Certo, «me l'aspettavo questa retata. Dopo quello che è successo a Cernusco sul Naviglio i primi di settembre (l'omicidio Bellocco) era chiaro che qualcosa sarebbe accaduto, la risposta delle autorità era nell'aria e adesso è arrivata».
Nicola Berti per la curva Nord interista è da sempre legato al tormentone «nicolabertifacciungol», idolo del popolo nerazzurro da quando arrivò a Milano nel 1988 e con la squadra conquistò subito uno scudetto (1988-1989), una Supercoppa italiana (1989) e due Coppe Uefa (1990-1991 e 1993-1994). Nel 1998 si trasferì in Inghilterra, al Tottenham, vincendo una Coppa di Lega inglese (1998-1999), per poi chiudere la carriera con le maglie dell' Alavés e del Northern Spirit. Ma nel suo cuore e in quello dei tifosi, è sempre rimasto una bandiera. E domenica, naturalmente, non si è perso il derby. «Mentre ero allo stadio ho fatto indossare un'ottantina delle mie magliette con la scritta meglio sconfitti che milanisti, però non ha portato un granché bene..» riflette.
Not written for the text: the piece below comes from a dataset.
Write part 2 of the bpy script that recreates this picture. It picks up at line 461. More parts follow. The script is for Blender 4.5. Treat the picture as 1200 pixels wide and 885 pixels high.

Lei che ha sempre avuto un rapporto umano speciale con la gente, ma anche con la tifoseria, come giudica quello che sta succedendo e l'arresto di ben 18 capi ultrà?
«Credo che le curve vadano ripulite. Sia chiaro: estorsioni sui biglietti, pizzo sui parcheggi e risse ci sono sempre state, l'associazione a delinquere non mi stupisce. Si tratta di fenomeni di cui non ho mai avuto un'esperienza diretta, ma di cui ho sempre sentito parlare».
E i giocatori, la società? Non c'entrano proprio nulla? Non hanno una responsabilità almeno «morale» in tutto quel che di decadente e criminale sta succedendo?
«I giocatori, come sempre e com'è giusto che sia, si fanno i fatti loro, con la curva non hanno nulla a che fare...La società sì, ha le sue responsabilità, il rapporto con gli ultrà va rivisto, è quello credo il problema di fondo di questa brutta storia. Però voglio sottolineare una cosa che qualcuno definisce una banalità trita e ritrita, ma che resta una realtà assoluta».
Prego, dica.
«Il dialogo tra curve e società è fondamentale e va ristabilito a ogni costo perché per la squadra il tifoso è il dodicesimo uomo in campo: noi giocatori sentiamo moltissimo il tifo. Anche per questo mi auguro che non arrivino squalifiche o che le curve chiudano, scioperando. Per la squadra sarebbe molto negativo. Con queste cose non si scherza. E se poi arrivassero provvedimenti duri, come ad esempio qualche squalifica e proprio adesso che la squadra va bene... Anche se non è proprio l'Inter dell'anno scorso, insomma, sarebbe un bel problema».
Le curve chiuse. Era già successo dopo l'operazione «Alto Piemonte» nel 2018, quando si scoprì che le mani della 'ndrangheta da un pezzo si allungavano sui biglietti della Juventus.
«Ehhhh...» (Alla parola «'ndrangheta» Berti tira un lungo sospiro di disapprovazione, ma preferisce non commentare, ndr).
Cos'è cambiato veramente nelle curve dai suoi tempi?
«Allora tra società e tifoseria c'era molto rispetto reciproco e non si trattava solo di una facciata, di una formalità. I giocatori in campo davano sempre il massimo, non si risparmiavano e, da parte loro, i tifosi ci erano incredibilmente vicini».
A lei in particolare.
«Ma anch'io sono stato sempre vicino ai miei tifosi e non solo a quelli della curva. Non ho mai avuto atteggiamenti boriosi o di superiorità. Vivevo a Milano, la frequentavo, parlavo con la gente. Le persone vedevano e apprezzavano, non solo allo stadio. Il contatto tra noi calciatori era più vero. E il calcio era più giocato e meno chiacchierato. Al contrario di adesso».
Che sia questo
il vero problema? Troppi affari intorno al gioco?«Forse. Si rischia di allontanare la gente dal calcio, dallo sport genuino. E invece io sono così contento di vedere tutte quelle famiglie che vanno allo stadio!».